News of this event confirmed my worst suspicions about the Iraq war.  I wasn’t simply reacting to what Jane Hamsher had to say about Hillary’s Tupperware Party:

As Congress launches a bipartisan PR campaign to stay in Iraq forever, the White House throws a corporate looting party.

Ben White of Politico described the event as an expansion of Wall Street’s tentacles:

FIRST LOOK:  WALL STREET IN IRAQ? – Secretary of State Hillary Clinton and Deputy Secretary Tom Nides (formerly chief administrative officer at Morgan Stanley) will host a group of corporate executives at State this morning as part of the Iraq Business Roundtable.  Corporate executives from approximately 30 major U.S. companies – including financial firms Citigroup, JPMorganChase and Goldman Sachs – will join U.S. and Iraqi officials to discuss economic opportunities in the new Iraq.

While most of us have been conditioned to think of the Iraq War as a product of the neoconservative agenda, several commentators have discussed the role of neoliberalism as a motivator for the invasion of Iraq.  In a great essay entitled, “On Neoliberalism”, Sherry Ortner of the Anthropology Of This Century website, discussed the role of what Naomi Klein, author of The Shock Doctrine, called “disaster capitalism” in bringing us to that moment of “shock and awe”:

If social or natural disasters do not offer themselves up, Klein shows convincingly that they will be manufactured, the war in Iraq being the latest case in point.  Let us follow the Iraq war thread into David Harvey’s 2007 book, A Short History of Neo-Liberalism, where it is his opening example.   Like Klein, Harvey sees “the management and manipulation of crises” (p. 162), whether floods, wars, or financial melt-downs, as part and parcel of establishing the neoliberal agenda.  And like Klein, he provides abundant evidence to show that the war in Iraq was a crisis manufactured to “impose by main force on Iraq… a state apparatus whose fundamental mission was to facilitate conditions for profitable capital accumulation”(p. 7).

Harvey offers a clear definition of neoliberalism as a system of “accumulation by dispossession,” which has four main pillars:  1) the “privatization and commodification” of public goods; 2) “financialization,” in which any kind of good (or bad) can be turned into an instrument of economic speculation; 3) the “management and manipulation of crises” (as above); and 4) “state redistribution,” in which the state becomes an agent of the upward redistribution of wealth (159-164 passim).
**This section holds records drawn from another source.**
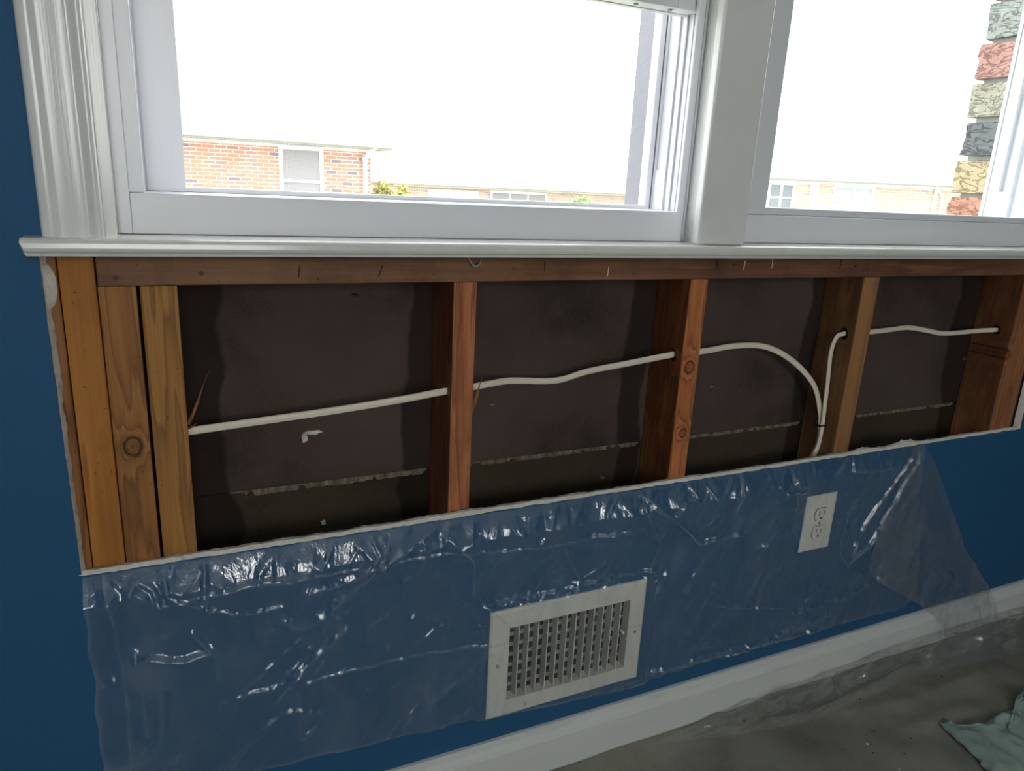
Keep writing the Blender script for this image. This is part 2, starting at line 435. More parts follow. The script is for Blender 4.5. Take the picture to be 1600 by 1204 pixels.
def plane_box(name, *a, mat=M_BACKWALL): return struct(link(name, bbox(*a), mat))
plane_box('wall_left', -1.7, -1.6, -3.6, .013, 0, 2.44, mat=M_BLUE)
plane_box('wall_right', 3.4, 3.5, -3.6, .013, 0, 2.44, mat=M_BLUE)
bk = bmesh.new()          # rear wall with its own window opening
for a in ((-1.7, -.6, 0, 2.44), (.6, 3.5, 0, 2.44), (-.6, .6, 0, .95), (-.6, .6, 1.95, 2.44)):
    box(bk, a[0], a[1], -3.6, -3.5, a[2], a[3])
struct(link('wall_back', bk, M_BACKWALL))
plane_box('ceiling', -1.7, 3.5, -3.6, .25, 2.44, 2.54, mat=M_CEIL)
plane_box('floor', -1.7, 3.5, -3.6, .013, -.08, -.004, mat=paint('wood_floor', (.16, .10, .06), .5))

# exterior brick skin with the window opening and its reveal
def bump_brick_mat():
    out = []
    for i, c in enumerate([(.50, .25, .18), (.50, .40, .25), (.16, .165, .175), (.40, .37, .30), (.46, .25, .22), (.33, .35, .33), (.40, .24, .17), (.17, .17, .18)]):
        t = NT('rough_brick_tone_%s' % 'abcdefgh'[i]); v = t.tex()
        nz = t.noise(v, 45, 5, .7, 1.2)
        ln = t.math('ABSOLUTE', t.math('SUBTRACT', t.noise(t.mapping(v, (20, 20, 58), (i * 3, 0, 0), (.25, 0, 0)), 1, 3, .6, 1.0), .5))
        crack = t.ramp(ln, [(.012, 1), (.035, 0)])
        cc = t.mix(nz, tuple(x * .75 for x in c), tuple(min(1, x * 1.25) for x in c))
        cc = t.mix(t.math('MULTIPLY', crack, .6), cc, tuple(x * .3 for x in c))
        t.base(cc); t.rough(.95); t.bump(t.math('SUBTRACT', nz, t.math('MULTIPLY', crack, .6)), .9, .006)
        out.append(t.m)
    return out
M_ROUGH = bump_brick_mat()
M_MORTAR = paint('grey_mortar', (.42, .43, .40), .95, .6, 200, .12)
BY0, BY1 = .165, .252
def exterior():
    bm = bmesh.new()
    box(bm, -1.7, 3.5, BY0 + .003, BY1 - .012, -1.1, .80)
    box(bm, -1.7, -.11, BY0 + .003, BY1 - .012, .80, 2.6)
    box(bm, 1.716, 3.5, BY0 + .003, BY1 - .012, .80, 2.6)
    box(bm, -.11, 1.716, BY0 + .003, BY1 - .012, 2.16, 2.6)
    order = [4, 0, 1, 2, 3, 4, 5, 6, 7, 1, 0, 2, 5, 3, 6, 4, 1, 0]
    z = zc(.03) - .083 * 2
    for k in range(18):
        z0 = z + .083 * k; z1 = z0 + .083 - .011
        if z0 > 2.5: break
        tmp = bmesh.new()
        bmesh.ops.create_grid(tmp, x_segments=1, y_segments=1, size=1)
        tmp.free()
        nb = len(bm.verts)
        fs = box(bm, 1.70, 1.70 + .19, BY0, BY1 + random.uniform(-.004, .004), z0, z1, mi=1 + order[k])
        es = list({e for f in fs for e in f.edges})
        r = bmesh.ops.subdivide_edges(bm, edges=es, cuts=9, use_grid_fill=True)
        bm.verts.ensure_lookup_table()
        for v in bm.verts[nb:]:
            q = v.co * 34 + Vector((k * 5, 0, 0))
            d = Vector((noise.noise(q), noise.noise(q + Vector((9, 0, 0))), noise.noise(q + Vector((0, 9, 0)))))
            v.co += Vector((d.x * .0025, d.y * .006, d.z * .003))
            if v.co.y > BY1 - .012: v.co.y += .006 * noise.noise(v.co * 70)
        # mortar joint course
    return bm
ex = struct(link('wall_exterior', exterior(), [M_MORTAR] + M_ROUGH))

# ================================================================ FRAMING
def boolean_cut(o, cutbm):
    c = link('cut', cutbm, M_BLACK)
    md = o.modifiers.new('holes', 'BOOLEAN'); md.operation = 'DIFFERENCE'; md.object = c; md.solver = 'EXACT'
    dg = bpy.context.evaluated_depsgraph_get()
    me = bpy.data.meshes.new_from_object(o.evaluated_get(dg))
    o.modifiers.clear(); old = o.data; o.data = me
    bpy.data.meshes.remove(old); bpy.data.objects.remove(c)
def stud(name, x0, x1, z0, z1, mat, label, cat='stud', hole=None, group=None, bev=.0015):
    bm = bbox(x0, x1, .0135, .1015, z0, z1, bev=bev)
    o = link(name, bm, mat)
    if hole:
        hb = bmesh.new()
        for (hy, hz, hr) in hole: cyl(hb, ((x0 + x1) / 2, hy, hz), hr, .2, 'x', 20)
        boolean_cut(o, hb)
    tag(o, label, cat, group)
    return o
ZH = zc(-.135)
HO = (.30, .155, .06); HM = (.20, .085, .028); HD = (.085, .032, .012)
w0 = wood('wood_edge_board', (.36, .165, .055), (.27, .11, .033), (.13, .048, .017), seed=1)
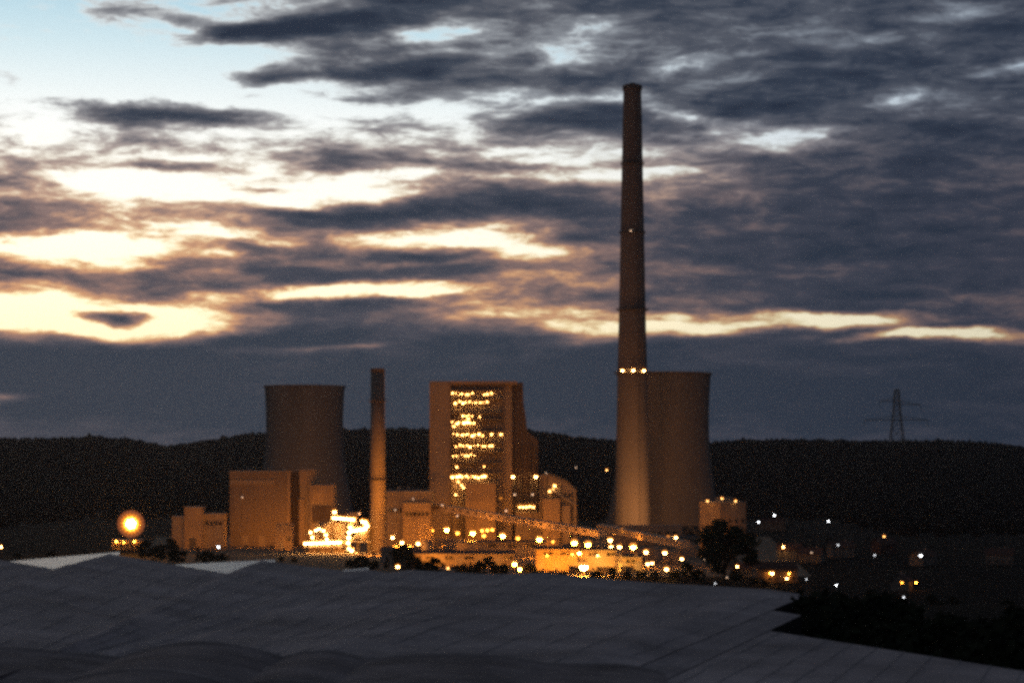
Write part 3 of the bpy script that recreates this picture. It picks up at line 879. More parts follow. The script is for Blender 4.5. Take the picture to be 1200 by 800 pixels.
# heaps, containers and tanks that fill the yard
r = random.Random(31)
YARD = [(512, 1290), (527, 1265), (541, 1300), (548, 1240), (566, 1285), (583, 1250), (600, 1290), (617, 1235), (628, 1275), (644, 1255), (660, 1180), (676, 1210), (694, 1190), (708, 1150), (722, 1205), (737, 1175), (752, 1130), (770, 1160), (786, 1120), (486, 1250), (500, 1215), (474, 1230)]
for i, (px, D) in enumerate(YARD):
    x = X(px, D)
    if i % 3 == 2:
        tk = thing('storage_tank', 'squat storage tank in the yard, %s tank from the left' % ORD[sorted(q[0] for k_, q in enumerate(YARD) if k_ % 3 == 2).index(px)], 'tank', (x, D, 0), 'storage tanks in the yard')
        R_ = r.uniform(2.2, 3.6); H_ = r.uniform(4, 7)
        MB().lathe([(R_, -.2), (R_, H_), (R_ * .6, H_ + .8), (.01, H_ + 1.1)], 20, (x, D, 0)).build('shell', MATS['steel_pale'], tk, smooth=True)
        MB().lathe([(R_, H_ - .3), (R_ + .15, H_ - .3), (R_ + .15, H_), (R_, H_)], 20, (x, D, 0)).build('rim', MATS['steel'], tk)
    else:
        hw = r.uniform(3, 6.5); H_ = r.uniform(3, 6.5)
        kd = thing('yard_kiosk', 'flat-roofed kiosk in the yard, %s kiosk from the left' % ORD[sorted(q[0] for k_, q in enumerate(YARD) if k_ % 3 != 2).index(px)], 'kiosk', (x, D, 0), 'kiosks in the yard')
        rz = r.uniform(-.35, .35)
        w = MB().box(x - hw, x + hw, D - 2.5, D + 2.5, -.2, H_, rz).build('wall', MATS[r.choice(['cladding', 'cladding_tan', 'plaster'])], kd)
        MB().box(x - hw - .3, x + hw + .3, D - 2.8, D + 2.8, H_, H_ + .35, rz).build('roof', MATS['steel_pale'], kd)
        MB().box(x - .7, x + .7, D - 2.56, D - 2.4, 0, 2.3, rz, (x, D)).build('door', MATS['steel'], w)
# pipe rack along the road
pr = thing('pipe_rack', 'low pipe rack running below the long conveyor', 'pipe rack', (X(590, 1230), 1230, 0))
pa, pb_ = Vector((X(505, 1310), 1310, 5.0)), Vector((X(700, 1150), 1150, 5.0))
for o in (-.8, 0, .8):
    MB().tube(pa + Vector((0, o, .1 * o)), pb_ + Vector((0, o, .1 * o)), .3, .3, 8).build('pipe', MATS['steel_pale'], pr)
for q in range(12):
    p = pa.lerp(pb_, q / 11)
    MB().box(p.x - .2, p.x + .2, p.y - 1.4, p.y + 1.4, 4.4, 4.65).box(p.x - .15, p.x + .15, p.y - 1.3, p.y - 1.0, -.3, 4.4).box(p.x - .15, p.x + .15, p.y + 1.0, p.y + 1.3, -.3, 4.4).build('trestle', MATS['steel'], pr)

# ------------------------------------------------------------------ conveyor galleries
def gallery(name, label, a, b, wid, hgt, nleg, lamps=()):
    a, b = Vector(a), Vector(b)
    root = thing(name, label, 'conveyor', ((a.x + b.x) / 2, (a.y + b.y) / 2, 0), 'inclined conveyor galleries')
    d = b - a; h = Vector((d.x, d.y, 0)).normalized(); n = Vector((-h.y, h.x, 0)) * (wid / 2)
    up = Vector((0, 0, hgt))
    vs = [a - n, a + n, b + n, b - n, a - n + up, a + n + up, b + n + up, b - n + up]
    MB().add(vs, [(0, 3, 2, 1), (4, 5, 6, 7), (0, 1, 5, 4), (1, 2, 6, 5), (2, 3, 7, 6), (3, 0, 4, 7)]).build('gallery', MATS['conveyor_sheet'], root)
    n2 = n * 1.12; u0 = Vector((0, 0, hgt + .02)); u1 = Vector((0, 0, hgt + .5))
    vs = [a - n2 + u0, a + n2 + u0, b + n2 + u0, b - n2 + u0, a + u1, b + u1]
    MB().add(vs, [(0, 3, 2, 1), (0, 4, 5, 3), (1, 2, 5, 4), (0, 1, 4), (3, 5, 2)]).build('roof', MATS['conveyor_sheet'], root)
    nw = int(d.length / 9)
    for i in range(nw):
        p = a + d * ((i + .5) / nw); q = d.normalized() * 1.6
        for s in (-1,) if n.y > 0 else (1,):
            o = n * (s * 1.02)
            MB().add([p - q + o + up * .45, p + q + o + up * .45, p + q + o + up * .75, p - q + o + up * .75], [(0, 1, 2, 3)]).build('window', MATS['window_glass'], root)
    for i in range(nleg):
        p = a + d * ((i + .6) / (nleg + .2))
        lg = MB()
        for s in (-1, 1):
            lg.bar((p.x + n.x * s * 1.3, p.y + n.y * s * 1.3, -.3), p + n * s * .8, .35)
        lg.bar(p + n * .9 - up * .4, p - n * .9 - up * .4, .3)
        lg.build('trestle', MATS['steel'], root)
    return root
g1 = gallery('conveyor_gallery', 'long sloping conveyor gallery descending right from the lit boiler tower', at(505, 596, 1365), at(706, 629, 1200), 5, 3.4, 6)
blamp(g1, at(518, 591.5, 1345), .5, 'lamp_faint'); blamp(g1, at(536, 604, 1330), .5, 'lamp_faint')
g2 = gallery('conveyor_gallery', 'shorter conveyor gallery descending right at the foot of the big cooling tower', at(704, 621, 1335), at(804, 642, 1140), 5, 3.4, 4)
blamp(g2, at(729, 620, 1275), .6, 'lamp_platform')
D = 1345.0
tt = thing('transfer_house', 'low lit transfer house at the foot of the big cooling tower', 'building', (X(735, D), D, 0))
w = block(tt, X(712, D), X(800, D), D + 4, D + 16, Z(617, D), 'cladding', rib=6)
windows(w, X(716, D), X(796, D), D + 4, Z(626, D), 1.6, 9, .5)

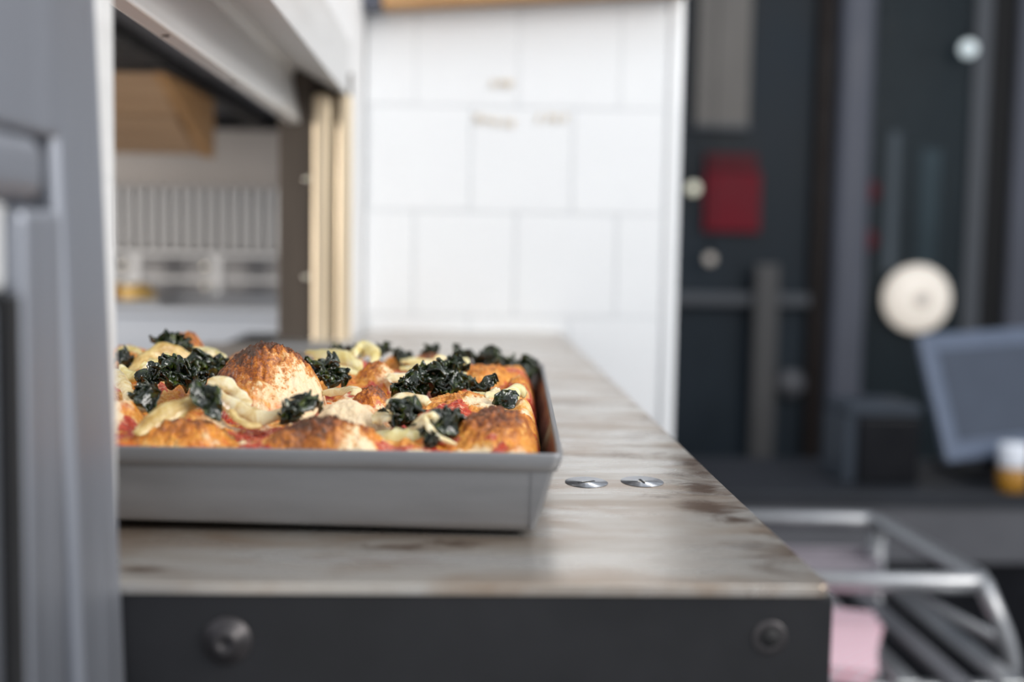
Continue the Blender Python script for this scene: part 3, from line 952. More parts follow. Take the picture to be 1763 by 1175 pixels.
# strips: width, tint, points; leaves: x, y, z, size, aspect, flat or curly
ONIONS = [
    (0.012, 1, [(-0.1771, 0.672, 0.0493), (-0.1704, 0.682, 0.0547), (-0.1605, 0.692, 0.0609), (-0.1499, 0.7, 0.0652), (-0.1444, 0.712, 0.0692), (-0.1436, 0.725, 0.0689)]),
    (0.011, 0, [(-0.1466, 0.73, 0.0676), (-0.1376, 0.722, 0.0618), (-0.1249, 0.712, 0.0571), (-0.1125, 0.708, 0.0551), (-0.1014, 0.712, 0.0574), (-0.0942, 0.722, 0.0609)]),
    (0.012, 0, [(-0.1503, 0.738, 0.0658), (-0.1442, 0.742, 0.069), (-0.1368, 0.74, 0.0658), (-0.1312, 0.732, 0.0605), (-0.1257, 0.724, 0.0568)]),
    (0.007, 1, [(-0.1311, 0.7, 0.0598), (-0.1252, 0.695, 0.0549), (-0.1172, 0.69, 0.053), (-0.1113, 0.69, 0.0521)]),
    (0.01, 0, [(-0.2236, 0.8, 0.0709), (-0.2123, 0.775, 0.0667), (-0.2027, 0.755, 0.0616), (-0.1945, 0.745, 0.0566), (-0.1857, 0.735, 0.0531)]),
    (0.008, 2, [(-0.2367, 0.86, 0.0675), (-0.2326, 0.855, 0.0632), (-0.2257, 0.85, 0.0606), (-0.2201, 0.85, 0.0607), (-0.2182, 0.855, 0.065), (-0.2178, 0.86, 0.0694)]),
    (0.005, 0, [(-0.2169, 0.85, 0.0688), (-0.2148, 0.84, 0.0619), (-0.2147, 0.835, 0.0569)]),
    (0.01, 2, [(-0.2803, 1.0, 0.06), (-0.2728, 1.0, 0.0653), (-0.2635, 1.0, 0.0659), (-0.2557, 0.995, 0.0608)]),
    (0.013, 1, [(-0.2415, 0.9, 0.0582), (-0.2347, 0.92, 0.0666), (-0.2242, 0.93, 0.0701), (-0.2123, 0.935, 0.0681), (-0.202, 0.94, 0.0668)]),
    (0.01, 2, [(-0.2263, 0.9, 0.0678), (-0.2179, 0.89, 0.068), (-0.2096, 0.89, 0.0715)]),
    (0.01, 2, [(-0.2171, 0.96, 0.0674), (-0.2111, 0.97, 0.0694), (-0.2011, 0.97, 0.0686), (-0.1892, 0.96, 0.0651), (-0.1783, 0.95, 0.0608)]),
    (0.007, 0, [(-0.1917, 0.92, 0.0619), (-0.1894, 0.93, 0.0689), (-0.1879, 0.94, 0.0706)]),
    (0.014, 2, [(-0.1245, 1.0, 0.0659), (-0.1109, 0.98, 0.067), (-0.0959, 0.96, 0.0663), (-0.0832, 0.95, 0.062), (-0.0769, 0.94, 0.0559)]),
    (0.012, 2, [(-0.1106, 0.95, 0.0644), (-0.0974, 0.94, 0.0611), (-0.0849, 0.93, 0.0569), (-0.0805, 0.92, 0.0552)]),
    (0.01, 2, [(-0.0904, 1.0, 0.0597), (-0.0848, 1.0, 0.0655), (-0.079, 1.01, 0.0695), (-0.0725, 1.0, 0.0686), (-0.0679, 0.99, 0.0629), (-0.07, 0.98, 0.0573)]),
    (0.006, 2, [(-0.0807, 1.02, 0.0705), (-0.077, 1.01, 0.0657), (-0.0791, 1.0, 0.0608)]),
    (0.009, 0, [(-0.0893, 0.8, 0.0572), (-0.0823, 0.795, 0.0588), (-0.0751, 0.79, 0.0606), (-0.0694, 0.785, 0.0625), (-0.0663, 0.78, 0.0616), (-0.0677, 0.775, 0.0592)]),
    (0.012, 0, [(-0.0417, 0.735, 0.052), (-0.0394, 0.742, 0.0567), (-0.0356, 0.752, 0.0597), (-0.0293, 0.756, 0.0611), (-0.0228, 0.754, 0.06), (-0.0183, 0.75, 0.0573)]),
    (0.007, 0, [(-0.0436, 0.732, 0.0503), (-0.0407, 0.728, 0.0544), (-0.0373, 0.73, 0.0591), (-0.0348, 0.735, 0.0613)]),
    (0.014, 2, [(-0.0497, 0.7, 0.0462), (-0.0411, 0.69, 0.0472), (-0.0324, 0.688, 0.048), (-0.0242, 0.688, 0.0487), (-0.0166, 0.688, 0.0487)]),
    (0.006, 0, [(-0.0272, 0.69, 0.0507), (-0.022, 0.69, 0.0548), (-0.0168, 0.69, 0.0585), (-0.0138, 0.69, 0.0582), (-0.0128, 0.692, 0.0532)]),
    (0.005, 0, [(-0.019, 0.688, 0.0591), (-0.0168, 0.682, 0.0547), (-0.0125, 0.678, 0.0508), (-0.0065, 0.674, 0.0476), (-0.0007, 0.672, 0.0453)]),
    (0.01, 0, [(-0.0505, 0.87, 0.0577), (-0.046, 0.88, 0.0595), (-0.0406, 0.89, 0.0593), (-0.0339, 0.89, 0.0594)]),
    (0.012, 2, [(-0.0471, 0.97, 0.0558), (-0.0388, 0.97, 0.0568), (-0.0285, 0.965, 0.0575), (-0.0219, 0.96, 0.0554)]),
    (0.009, 0, [(-0.023, 0.93, 0.0577), (-0.0179, 0.94, 0.063), (-0.0135, 0.945, 0.0644), (-0.0107, 0.94, 0.0604)]),
    (0.008, 2, [(-0.0159, 0.89, 0.0528), (-0.0111, 0.9, 0.0586), (-0.0051, 0.91, 0.0619), (0.0001, 0.91, 0.062), (0.0044, 0.9, 0.0588)]),
    (0.008, 2, [(-0.0063, 0.95, 0.0612), (-0.0009, 0.955, 0.0635), (0.0046, 0.955, 0.0618), (0.0064, 0.95, 0.0604)]),
    (0.012, 2, [(0.0081, 0.82, 0.0557), (0.0166, 0.81, 0.0565), (0.0257, 0.8, 0.0543), (0.034, 0.8, 0.058), (0.0406, 0.81, 0.0607), (0.0457, 0.815, 0.0547)]),
    (0.007, 0, [(0.0187, 0.8, 0.0549), (0.0236, 0.81, 0.0574), (0.0262, 0.82, 0.0593)]),
    (0.01, 0, [(-0.0512, 0.72, 0.052), (-0.0443, 0.72, 0.0534), (-0.0358, 0.715, 0.0529)]),
    (0.009, 2, [(-0.0501, 1.05, 0.0533), (-0.0351, 1.05, 0.0535), (-0.0152, 1.06, 0.0537)]),
    (0.008, 0, [(0.0023, 0.88, 0.055), (0.0069, 0.885, 0.0579), (0.0095, 0.88, 0.0549)]),
]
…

Harvey places particular emphasis on the last point, the upward redistribution of wealth.  He takes issue with other writers who argue that the enormous growth of social inequality since the beginnings of neoliberalization in the 1970s is an unfortunate by-product of what is otherwise a sound economic theory.  Instead Harvey sees the vast enrichment of an upper class of capital owners and managers at the expense of everyone else as an intrinsic part of the neoliberal agenda:  “Redistributive effects and increasing social inequality have in fact been such a persistent feature of neoliberalization as to be regarded as structural to the whole project.” (p. 16).

The only real surprise to me was the revelation that the elite “upper class of capital owners and managers” likes to attend Tupperware parties.